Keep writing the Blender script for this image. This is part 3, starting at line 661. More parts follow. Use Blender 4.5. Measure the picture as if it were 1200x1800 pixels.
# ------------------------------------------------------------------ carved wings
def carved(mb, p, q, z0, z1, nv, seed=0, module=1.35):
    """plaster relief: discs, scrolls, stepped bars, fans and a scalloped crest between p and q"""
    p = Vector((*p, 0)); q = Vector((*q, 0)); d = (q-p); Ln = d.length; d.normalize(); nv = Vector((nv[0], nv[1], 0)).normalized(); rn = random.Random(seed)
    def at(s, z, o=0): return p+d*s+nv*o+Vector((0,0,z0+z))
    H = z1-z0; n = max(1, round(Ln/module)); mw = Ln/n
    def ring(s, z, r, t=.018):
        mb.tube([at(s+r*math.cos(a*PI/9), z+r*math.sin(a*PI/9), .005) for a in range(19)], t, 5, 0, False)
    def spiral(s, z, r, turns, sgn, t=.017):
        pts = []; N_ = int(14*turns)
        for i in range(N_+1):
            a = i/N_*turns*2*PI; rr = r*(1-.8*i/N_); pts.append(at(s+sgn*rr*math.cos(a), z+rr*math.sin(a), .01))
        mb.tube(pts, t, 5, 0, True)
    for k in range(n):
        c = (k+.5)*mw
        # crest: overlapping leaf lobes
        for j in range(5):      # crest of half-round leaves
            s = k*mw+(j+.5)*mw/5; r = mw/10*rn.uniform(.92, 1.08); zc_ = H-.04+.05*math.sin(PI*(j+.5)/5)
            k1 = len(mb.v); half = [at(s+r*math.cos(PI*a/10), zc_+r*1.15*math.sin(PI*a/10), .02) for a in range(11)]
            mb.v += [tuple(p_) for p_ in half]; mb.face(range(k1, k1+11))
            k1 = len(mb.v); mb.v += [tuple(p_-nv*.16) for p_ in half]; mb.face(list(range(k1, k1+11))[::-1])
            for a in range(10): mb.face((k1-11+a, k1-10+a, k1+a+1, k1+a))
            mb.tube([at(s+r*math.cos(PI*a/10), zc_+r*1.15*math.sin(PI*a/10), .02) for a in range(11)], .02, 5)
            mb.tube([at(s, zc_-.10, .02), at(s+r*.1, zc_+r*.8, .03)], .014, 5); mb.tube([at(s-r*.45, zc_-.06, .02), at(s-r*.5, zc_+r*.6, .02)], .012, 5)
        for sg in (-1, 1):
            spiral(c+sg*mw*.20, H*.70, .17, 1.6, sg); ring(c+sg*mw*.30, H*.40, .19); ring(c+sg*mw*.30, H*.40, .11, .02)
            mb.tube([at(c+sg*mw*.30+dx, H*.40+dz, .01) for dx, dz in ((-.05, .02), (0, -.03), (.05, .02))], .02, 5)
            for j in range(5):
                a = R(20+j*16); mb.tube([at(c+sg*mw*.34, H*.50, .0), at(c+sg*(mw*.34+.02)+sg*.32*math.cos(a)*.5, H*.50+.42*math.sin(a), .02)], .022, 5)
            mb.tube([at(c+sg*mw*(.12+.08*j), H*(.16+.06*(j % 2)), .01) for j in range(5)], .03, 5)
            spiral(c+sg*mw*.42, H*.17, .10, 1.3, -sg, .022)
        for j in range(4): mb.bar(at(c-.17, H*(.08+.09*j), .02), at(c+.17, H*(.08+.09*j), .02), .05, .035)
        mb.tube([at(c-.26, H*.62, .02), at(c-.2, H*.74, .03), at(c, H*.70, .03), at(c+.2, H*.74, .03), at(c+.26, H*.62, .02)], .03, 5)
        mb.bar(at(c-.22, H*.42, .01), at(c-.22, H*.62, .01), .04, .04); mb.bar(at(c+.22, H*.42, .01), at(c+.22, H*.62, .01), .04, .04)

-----

* [Exercise]: Copy each line of the data above without altering a single character.

* [Finished answer]:
Keep writing the Blender script for this image. This is part 3, starting at line 661. More parts follow. Use Blender 4.5. Measure the picture as if it were 1200x1800 pixels.
# ------------------------------------------------------------------ carved wings
def carved(mb, p, q, z0, z1, nv, seed=0, module=1.35):
    """plaster relief: discs, scrolls, stepped bars, fans and a scalloped crest between p and q"""
    p = Vector((*p, 0)); q = Vector((*q, 0)); d = (q-p); Ln = d.length; d.normalize(); nv = Vector((nv[0], nv[1], 0)).normalized(); rn = random.Random(seed)
    def at(s, z, o=0): return p+d*s+nv*o+Vector((0,0,z0+z))
    H = z1-z0; n = max(1, round(Ln/module)); mw = Ln/n
    def ring(s, z, r, t=.018):
        mb.tube([at(s+r*math.cos(a*PI/9), z+r*math.sin(a*PI/9), .005) for a in range(19)], t, 5, 0, False)
    def spiral(s, z, r, turns, sgn, t=.017):
        pts = []; N_ = int(14*turns)
        for i in range(N_+1):
            a = i/N_*turns*2*PI; rr = r*(1-.8*i/N_); pts.append(at(s+sgn*rr*math.cos(a), z+rr*math.sin(a), .01))
        mb.tube(pts, t, 5, 0, True)
    for k in range(n):
        c = (k+.5)*mw
        # crest: overlapping leaf lobes
        for j in range(5):      # crest of half-round leaves
            s = k*mw+(j+.5)*mw/5; r = mw/10*rn.uniform(.92, 1.08); zc_ = H-.04+.05*math.sin(PI*(j+.5)/5)
            k1 = len(mb.v); half = [at(s+r*math.cos(PI*a/10), zc_+r*1.15*math.sin(PI*a/10), .02) for a in range(11)]
            mb.v += [tuple(p_) for p_ in half]; mb.face(range(k1, k1+11))
            k1 = len(mb.v); mb.v += [tuple(p_-nv*.16) for p_ in half]; mb.face(list(range(k1, k1+11))[::-1])
            for a in range(10): mb.face((k1-11+a, k1-10+a, k1+a+1, k1+a))
            mb.tube([at(s+r*math.cos(PI*a/10), zc_+r*1.15*math.sin(PI*a/10), .02) for a in range(11)], .02, 5)
            mb.tube([at(s, zc_-.10, .02), at(s+r*.1, zc_+r*.8, .03)], .014, 5); mb.tube([at(s-r*.45, zc_-.06, .02), at(s-r*.5, zc_+r*.6, .02)], .012, 5)
        for sg in (-1, 1):
            spiral(c+sg*mw*.20, H*.70, .17, 1.6, sg); ring(c+sg*mw*.30, H*.40, .19); ring(c+sg*mw*.30, H*.40, .11, .02)
            mb.tube([at(c+sg*mw*.30+dx, H*.40+dz, .01) for dx, dz in ((-.05, .02), (0, -.03), (.05, .02))], .02, 5)
            for j in range(5):
                a = R(20+j*16); mb.tube([at(c+sg*mw*.34, H*.50, .0), at(c+sg*(mw*.34+.02)+sg*.32*math.cos(a)*.5, H*.50+.42*math.sin(a), .02)], .022, 5)
            mb.tube([at(c+sg*mw*(.12+.08*j), H*(.16+.06*(j % 2)), .01) for j in range(5)], .03, 5)
            spiral(c+sg*mw*.42, H*.17, .10, 1.3, -sg, .022)
        for j in range(4): mb.bar(at(c-.17, H*(.08+.09*j), .02), at(c+.17, H*(.08+.09*j), .02), .05, .035)
        mb.tube([at(c-.26, H*.62, .02), at(c-.2, H*.74, .03), at(c, H*.70, .03), at(c+.2, H*.74, .03), at(c+.26, H*.62, .02)], .03, 5)
        mb.bar(at(c-.22, H*.42, .01), at(c-.22, H*.62, .01), .04, .04); mb.bar(at(c+.22, H*.42, .01), at(c+.22, H*.62, .01), .04, .04)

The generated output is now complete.